**Goal**
Print each line of the listing once more, precisely as given.

**Provided data**
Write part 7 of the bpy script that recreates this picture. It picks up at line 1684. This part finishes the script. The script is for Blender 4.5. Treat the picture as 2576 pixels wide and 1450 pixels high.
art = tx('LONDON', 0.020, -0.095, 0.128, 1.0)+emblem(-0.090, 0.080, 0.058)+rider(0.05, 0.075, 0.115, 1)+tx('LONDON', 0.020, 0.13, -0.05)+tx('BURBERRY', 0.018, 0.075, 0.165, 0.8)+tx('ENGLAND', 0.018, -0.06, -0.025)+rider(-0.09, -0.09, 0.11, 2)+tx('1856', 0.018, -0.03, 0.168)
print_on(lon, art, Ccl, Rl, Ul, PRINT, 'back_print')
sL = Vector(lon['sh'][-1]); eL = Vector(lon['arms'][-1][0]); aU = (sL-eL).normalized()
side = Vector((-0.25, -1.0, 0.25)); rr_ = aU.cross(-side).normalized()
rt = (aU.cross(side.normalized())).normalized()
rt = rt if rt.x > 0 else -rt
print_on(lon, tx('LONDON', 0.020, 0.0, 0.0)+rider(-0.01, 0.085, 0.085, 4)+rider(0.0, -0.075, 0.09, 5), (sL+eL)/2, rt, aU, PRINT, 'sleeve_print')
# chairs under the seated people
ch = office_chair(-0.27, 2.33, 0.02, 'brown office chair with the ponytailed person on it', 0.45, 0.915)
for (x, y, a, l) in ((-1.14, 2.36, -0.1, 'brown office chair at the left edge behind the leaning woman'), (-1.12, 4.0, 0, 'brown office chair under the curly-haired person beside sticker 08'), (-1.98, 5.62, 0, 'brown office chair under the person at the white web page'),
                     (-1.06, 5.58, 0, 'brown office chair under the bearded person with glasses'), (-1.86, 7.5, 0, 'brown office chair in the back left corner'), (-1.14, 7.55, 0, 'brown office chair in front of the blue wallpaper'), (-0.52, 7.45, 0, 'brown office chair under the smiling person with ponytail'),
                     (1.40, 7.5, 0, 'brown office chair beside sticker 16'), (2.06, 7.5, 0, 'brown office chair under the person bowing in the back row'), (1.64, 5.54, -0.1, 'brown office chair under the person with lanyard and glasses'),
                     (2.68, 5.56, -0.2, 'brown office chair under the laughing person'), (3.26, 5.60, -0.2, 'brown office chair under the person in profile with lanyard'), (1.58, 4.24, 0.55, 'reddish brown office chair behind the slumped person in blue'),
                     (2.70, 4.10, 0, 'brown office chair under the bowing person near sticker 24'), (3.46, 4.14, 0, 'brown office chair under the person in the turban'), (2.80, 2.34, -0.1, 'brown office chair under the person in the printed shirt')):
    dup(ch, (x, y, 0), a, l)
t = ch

**Full solution**
Write part 7 of the bpy script that recreates this picture. It picks up at line 1684. This part finishes the script. The script is for Blender 4.5. Treat the picture as 2576 pixels wide and 1450 pixels high.
art = tx('LONDON', 0.020, -0.095, 0.128, 1.0)+emblem(-0.090, 0.080, 0.058)+rider(0.05, 0.075, 0.115, 1)+tx('LONDON', 0.020, 0.13, -0.05)+tx('BURBERRY', 0.018, 0.075, 0.165, 0.8)+tx('ENGLAND', 0.018, -0.06, -0.025)+rider(-0.09, -0.09, 0.11, 2)+tx('1856', 0.018, -0.03, 0.168)
print_on(lon, art, Ccl, Rl, Ul, PRINT, 'back_print')
sL = Vector(lon['sh'][-1]); eL = Vector(lon['arms'][-1][0]); aU = (sL-eL).normalized()
side = Vector((-0.25, -1.0, 0.25)); rr_ = aU.cross(-side).normalized()
rt = (aU.cross(side.normalized())).normalized()
rt = rt if rt.x > 0 else -rt
print_on(lon, tx('LONDON', 0.020, 0.0, 0.0)+rider(-0.01, 0.085, 0.085, 4)+rider(0.0, -0.075, 0.09, 5), (sL+eL)/2, rt, aU, PRINT, 'sleeve_print')
# chairs under the seated people
ch = office_chair(-0.27, 2.33, 0.02, 'brown office chair with the ponytailed person on it', 0.45, 0.915)
for (x, y, a, l) in ((-1.14, 2.36, -0.1, 'brown office chair at the left edge behind the leaning woman'), (-1.12, 4.0, 0, 'brown office chair under the curly-haired person beside sticker 08'), (-1.98, 5.62, 0, 'brown office chair under the person at the white web page'),
                     (-1.06, 5.58, 0, 'brown office chair under the bearded person with glasses'), (-1.86, 7.5, 0, 'brown office chair in the back left corner'), (-1.14, 7.55, 0, 'brown office chair in front of the blue wallpaper'), (-0.52, 7.45, 0, 'brown office chair under the smiling person with ponytail'),
                     (1.40, 7.5, 0, 'brown office chair beside sticker 16'), (2.06, 7.5, 0, 'brown office chair under the person bowing in the back row'), (1.64, 5.54, -0.1, 'brown office chair under the person with lanyard and glasses'),
                     (2.68, 5.56, -0.2, 'brown office chair under the laughing person'), (3.26, 5.60, -0.2, 'brown office chair under the person in profile with lanyard'), (1.58, 4.24, 0.55, 'reddish brown office chair behind the slumped person in blue'),
                     (2.70, 4.10, 0, 'brown office chair under the bowing person near sticker 24'), (3.46, 4.14, 0, 'brown office chair under the person in the turban'), (2.80, 2.34, -0.1, 'brown office chair under the person in the printed shirt')):
    dup(ch, (x, y, 0), a, l)
t = ch